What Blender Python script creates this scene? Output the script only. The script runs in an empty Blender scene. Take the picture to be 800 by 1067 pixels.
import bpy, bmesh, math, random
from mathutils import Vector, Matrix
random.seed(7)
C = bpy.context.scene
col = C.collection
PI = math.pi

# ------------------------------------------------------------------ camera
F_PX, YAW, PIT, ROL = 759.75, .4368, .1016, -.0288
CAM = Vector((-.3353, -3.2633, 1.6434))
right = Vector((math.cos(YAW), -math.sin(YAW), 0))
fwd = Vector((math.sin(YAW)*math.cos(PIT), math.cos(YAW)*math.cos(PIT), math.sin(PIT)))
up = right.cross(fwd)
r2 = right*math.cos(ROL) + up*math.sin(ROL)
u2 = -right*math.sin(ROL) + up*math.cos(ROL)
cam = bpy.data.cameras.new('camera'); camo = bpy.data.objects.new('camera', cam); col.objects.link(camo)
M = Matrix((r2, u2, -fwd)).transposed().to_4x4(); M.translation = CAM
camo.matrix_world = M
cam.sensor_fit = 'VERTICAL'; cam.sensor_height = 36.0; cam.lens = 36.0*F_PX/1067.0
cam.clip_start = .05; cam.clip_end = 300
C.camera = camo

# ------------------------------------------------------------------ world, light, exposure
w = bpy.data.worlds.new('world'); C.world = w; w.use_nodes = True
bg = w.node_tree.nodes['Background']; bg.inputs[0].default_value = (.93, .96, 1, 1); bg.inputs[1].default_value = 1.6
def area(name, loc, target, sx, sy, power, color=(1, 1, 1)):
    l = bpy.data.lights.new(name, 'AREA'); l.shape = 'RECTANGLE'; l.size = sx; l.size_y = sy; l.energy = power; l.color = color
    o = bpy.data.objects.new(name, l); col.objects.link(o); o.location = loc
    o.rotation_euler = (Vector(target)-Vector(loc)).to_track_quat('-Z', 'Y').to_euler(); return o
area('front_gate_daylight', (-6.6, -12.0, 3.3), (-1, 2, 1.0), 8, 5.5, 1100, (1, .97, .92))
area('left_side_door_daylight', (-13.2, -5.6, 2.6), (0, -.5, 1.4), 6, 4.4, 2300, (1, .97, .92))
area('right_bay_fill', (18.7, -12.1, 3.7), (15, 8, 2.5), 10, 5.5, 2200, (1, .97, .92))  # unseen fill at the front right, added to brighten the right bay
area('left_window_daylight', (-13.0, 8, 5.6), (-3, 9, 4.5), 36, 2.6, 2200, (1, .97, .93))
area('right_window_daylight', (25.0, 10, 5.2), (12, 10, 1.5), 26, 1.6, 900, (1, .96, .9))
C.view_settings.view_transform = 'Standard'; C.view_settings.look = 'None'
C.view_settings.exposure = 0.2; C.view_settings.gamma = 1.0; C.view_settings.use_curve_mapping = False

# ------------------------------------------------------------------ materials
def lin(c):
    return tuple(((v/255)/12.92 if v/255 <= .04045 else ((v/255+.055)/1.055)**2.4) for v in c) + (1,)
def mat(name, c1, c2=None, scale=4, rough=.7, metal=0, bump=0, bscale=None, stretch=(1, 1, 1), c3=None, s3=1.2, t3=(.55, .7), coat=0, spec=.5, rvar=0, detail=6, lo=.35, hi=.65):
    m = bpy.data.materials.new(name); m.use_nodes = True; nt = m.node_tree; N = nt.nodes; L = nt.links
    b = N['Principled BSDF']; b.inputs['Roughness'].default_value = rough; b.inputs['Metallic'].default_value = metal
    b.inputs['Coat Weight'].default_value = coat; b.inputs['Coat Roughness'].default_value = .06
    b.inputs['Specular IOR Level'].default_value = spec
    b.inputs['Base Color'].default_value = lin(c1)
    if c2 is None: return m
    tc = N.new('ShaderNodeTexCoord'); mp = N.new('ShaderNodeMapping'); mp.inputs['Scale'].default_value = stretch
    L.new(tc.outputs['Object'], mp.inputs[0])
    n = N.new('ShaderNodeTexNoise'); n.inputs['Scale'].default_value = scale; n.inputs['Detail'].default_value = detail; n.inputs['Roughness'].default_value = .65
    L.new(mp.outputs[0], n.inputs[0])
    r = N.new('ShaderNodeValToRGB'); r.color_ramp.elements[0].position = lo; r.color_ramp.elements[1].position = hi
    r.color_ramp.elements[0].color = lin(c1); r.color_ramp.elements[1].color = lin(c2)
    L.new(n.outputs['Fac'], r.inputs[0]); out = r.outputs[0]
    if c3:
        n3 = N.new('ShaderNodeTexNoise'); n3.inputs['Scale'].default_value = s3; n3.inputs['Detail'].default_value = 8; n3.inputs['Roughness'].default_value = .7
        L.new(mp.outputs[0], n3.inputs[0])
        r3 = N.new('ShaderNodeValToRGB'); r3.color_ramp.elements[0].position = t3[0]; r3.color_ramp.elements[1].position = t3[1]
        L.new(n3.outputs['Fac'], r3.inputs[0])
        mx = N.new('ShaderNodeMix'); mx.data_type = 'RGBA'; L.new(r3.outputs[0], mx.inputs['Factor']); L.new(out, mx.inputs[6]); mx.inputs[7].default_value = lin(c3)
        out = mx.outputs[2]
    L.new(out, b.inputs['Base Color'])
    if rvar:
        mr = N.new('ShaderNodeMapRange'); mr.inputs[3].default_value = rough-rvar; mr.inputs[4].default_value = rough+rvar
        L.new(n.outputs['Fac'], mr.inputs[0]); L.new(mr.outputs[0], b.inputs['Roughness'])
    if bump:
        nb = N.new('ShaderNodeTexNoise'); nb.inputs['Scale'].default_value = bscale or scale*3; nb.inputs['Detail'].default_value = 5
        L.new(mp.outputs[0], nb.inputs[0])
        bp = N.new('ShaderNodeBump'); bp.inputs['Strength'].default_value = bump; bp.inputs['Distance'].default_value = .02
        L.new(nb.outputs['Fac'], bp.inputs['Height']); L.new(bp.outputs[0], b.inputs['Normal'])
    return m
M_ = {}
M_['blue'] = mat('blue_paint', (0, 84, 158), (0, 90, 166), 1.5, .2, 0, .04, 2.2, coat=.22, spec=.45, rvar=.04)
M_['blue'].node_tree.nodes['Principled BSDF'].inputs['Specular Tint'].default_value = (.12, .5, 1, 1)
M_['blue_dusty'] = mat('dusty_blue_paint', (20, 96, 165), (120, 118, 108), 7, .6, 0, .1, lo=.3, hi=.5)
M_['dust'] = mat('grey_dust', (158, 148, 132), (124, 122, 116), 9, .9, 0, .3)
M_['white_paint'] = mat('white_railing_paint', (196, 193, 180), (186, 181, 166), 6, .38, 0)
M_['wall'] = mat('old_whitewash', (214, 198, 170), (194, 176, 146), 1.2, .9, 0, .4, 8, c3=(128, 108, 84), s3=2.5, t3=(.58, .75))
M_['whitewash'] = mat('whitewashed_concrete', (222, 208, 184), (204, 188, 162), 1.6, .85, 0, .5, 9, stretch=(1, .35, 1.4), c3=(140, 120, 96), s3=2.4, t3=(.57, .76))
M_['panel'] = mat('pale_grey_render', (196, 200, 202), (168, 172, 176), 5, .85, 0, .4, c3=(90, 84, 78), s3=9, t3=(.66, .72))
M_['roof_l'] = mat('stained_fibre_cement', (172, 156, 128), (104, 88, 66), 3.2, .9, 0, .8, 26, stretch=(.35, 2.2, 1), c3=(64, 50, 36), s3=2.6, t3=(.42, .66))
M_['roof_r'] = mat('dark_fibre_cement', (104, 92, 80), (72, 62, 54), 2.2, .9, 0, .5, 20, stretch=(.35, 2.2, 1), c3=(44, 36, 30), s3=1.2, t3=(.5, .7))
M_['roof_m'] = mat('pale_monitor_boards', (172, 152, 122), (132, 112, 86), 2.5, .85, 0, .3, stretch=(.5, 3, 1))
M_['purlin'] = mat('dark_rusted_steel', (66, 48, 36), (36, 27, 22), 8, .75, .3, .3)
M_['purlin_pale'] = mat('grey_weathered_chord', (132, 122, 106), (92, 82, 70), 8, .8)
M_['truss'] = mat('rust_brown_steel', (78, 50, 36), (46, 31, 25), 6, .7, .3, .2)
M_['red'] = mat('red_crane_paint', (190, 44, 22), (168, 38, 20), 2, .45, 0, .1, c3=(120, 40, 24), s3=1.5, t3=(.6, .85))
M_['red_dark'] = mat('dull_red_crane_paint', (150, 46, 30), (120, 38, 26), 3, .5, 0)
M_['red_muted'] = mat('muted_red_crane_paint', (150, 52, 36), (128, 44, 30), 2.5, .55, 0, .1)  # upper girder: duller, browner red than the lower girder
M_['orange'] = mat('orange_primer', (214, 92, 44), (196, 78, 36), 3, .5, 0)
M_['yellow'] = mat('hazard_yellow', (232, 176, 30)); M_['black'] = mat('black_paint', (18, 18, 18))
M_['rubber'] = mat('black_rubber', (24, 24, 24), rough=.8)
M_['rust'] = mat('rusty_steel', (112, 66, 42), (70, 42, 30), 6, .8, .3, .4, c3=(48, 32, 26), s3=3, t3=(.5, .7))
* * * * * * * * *
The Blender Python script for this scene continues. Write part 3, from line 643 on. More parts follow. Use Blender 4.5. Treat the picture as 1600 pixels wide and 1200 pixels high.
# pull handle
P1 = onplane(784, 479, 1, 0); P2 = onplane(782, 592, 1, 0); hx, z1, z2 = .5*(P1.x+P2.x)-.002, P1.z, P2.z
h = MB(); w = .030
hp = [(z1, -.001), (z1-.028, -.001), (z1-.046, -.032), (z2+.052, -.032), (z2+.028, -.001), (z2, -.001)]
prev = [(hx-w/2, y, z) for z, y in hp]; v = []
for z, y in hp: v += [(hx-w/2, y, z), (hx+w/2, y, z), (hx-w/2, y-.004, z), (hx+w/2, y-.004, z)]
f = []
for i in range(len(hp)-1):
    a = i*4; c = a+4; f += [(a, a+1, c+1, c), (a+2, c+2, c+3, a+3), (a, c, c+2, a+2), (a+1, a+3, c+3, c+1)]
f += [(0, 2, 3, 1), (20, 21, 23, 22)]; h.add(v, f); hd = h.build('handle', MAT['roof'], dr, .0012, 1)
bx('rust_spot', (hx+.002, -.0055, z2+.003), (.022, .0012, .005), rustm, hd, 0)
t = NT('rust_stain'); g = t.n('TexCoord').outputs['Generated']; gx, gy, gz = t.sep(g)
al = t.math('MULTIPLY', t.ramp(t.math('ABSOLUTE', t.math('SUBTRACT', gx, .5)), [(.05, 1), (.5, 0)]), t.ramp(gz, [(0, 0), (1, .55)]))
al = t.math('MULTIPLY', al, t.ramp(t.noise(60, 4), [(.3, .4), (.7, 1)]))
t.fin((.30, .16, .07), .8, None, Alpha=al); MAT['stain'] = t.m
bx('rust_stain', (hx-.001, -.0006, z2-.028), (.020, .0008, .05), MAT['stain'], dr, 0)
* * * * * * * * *
Nothing but the lines from the line that contains "What Blender Python" through the line that contains "PI = math.pi" should be given again, each exactly as it stands, both ends included.

What Blender Python script creates this scene? Output the script only. The script runs in an empty Blender scene. Take the picture to be 800 by 1067 pixels.
import bpy, bmesh, math, random
from mathutils import Vector, Matrix
random.seed(7)
C = bpy.context.scene
col = C.collection
PI = math.pi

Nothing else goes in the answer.